I’ve discovered a theorem for predetermining the relative worth of Welsh Castles — the gift shop will be inversely interesting in relation to the castle itself.
When we entered the Caerphilly gift shop (well, the first of three) and saw ceramic coasters, delightfully playful welsh dragons in various amusing poses, unique Beanie Babies at clearance prices, native jams, honey, and cheeses, and racks of books on local folklore, I should have realized the castle itself would be lackluster. (If I ever found a shop with proper goblets inside, I think the castle it represented would consist entirely of one worn stone and an informative placard written entirely in Welsh.)
Visually, Caerphilly is impressive and historically it is interesting, but most of the interesting and impressive bits were closed off for repairs, leaving us (or at least me) feeling a bit robbed.
We loaded up on cool knick-knacks non-specific to the site, hit the local “castle-net” internet cafe (there the ‘castle nut’ host recommended Raglan Castle in glowing terms), and took off in search of craft shops after a rest (Caerphilly’s a very large site, so unfortunately it was tiring without being entirely uplifting.)
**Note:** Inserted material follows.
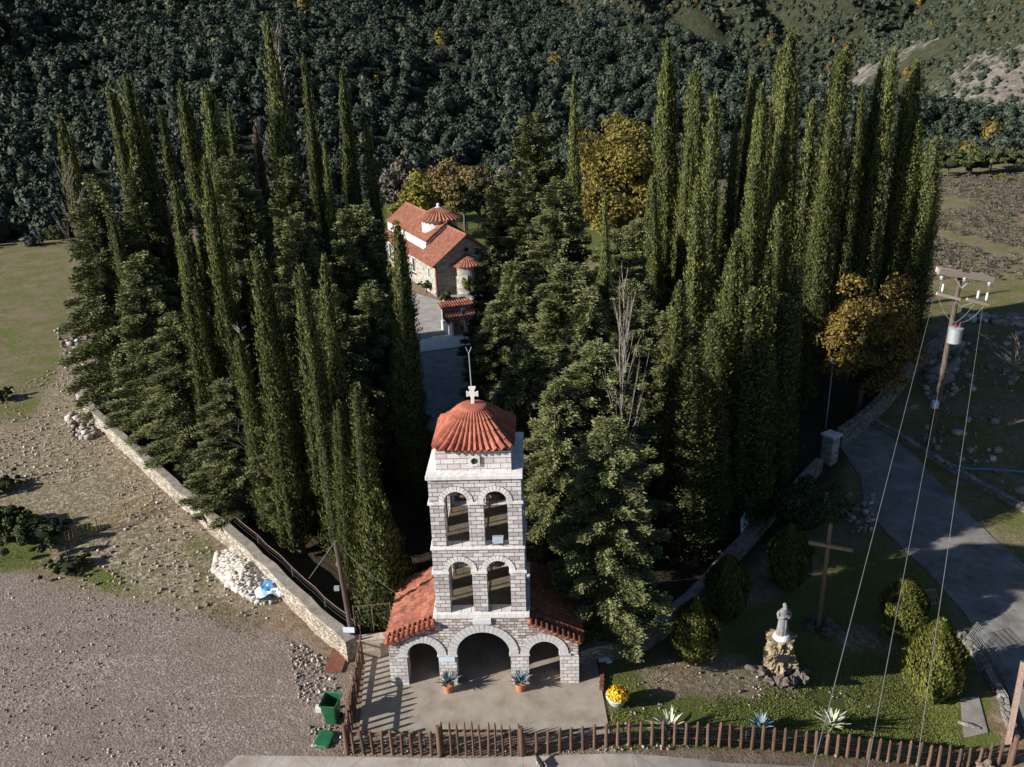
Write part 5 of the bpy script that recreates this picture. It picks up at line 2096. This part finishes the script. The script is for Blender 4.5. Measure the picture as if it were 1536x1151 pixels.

Combined with several no-gos on the craft shops (again, many great wooden bowls that I liked but wasn’t prepared to cart home), we were tired when we got back to the B&B and opted to hit The Bear again, early, for dinner, since it was close.
We arrived at 6.10 pm.
Remember what I what I said about 6pm?
The food was (eventually) quite good (several folks walked around town while the rest stayed at the bar and slept or (in my case) work on journal entries). We all got starters, meals, drinks (I particularly enjoyed the Worthington’s Creamflow Bitter and the ubiquitous Strongbow Cider), and deserts — for the first and last time managed to cleanly break the 100-pound mark on the final bill. Cold comfort to that achievement, let me tell you :) Still, I felt it was worth it, since I thoroughly enjoyed the place both times we went.
With that, it was back to the house and some lounging about, playing a party game called “I’ve Never” that was about as complicated as I could handle at that point. (Participants get a point if they truthfully make a statement beginning with “I’ve never…” regarding some event which everyone else playing has experienced.)
And wow, that was the day. Short entry.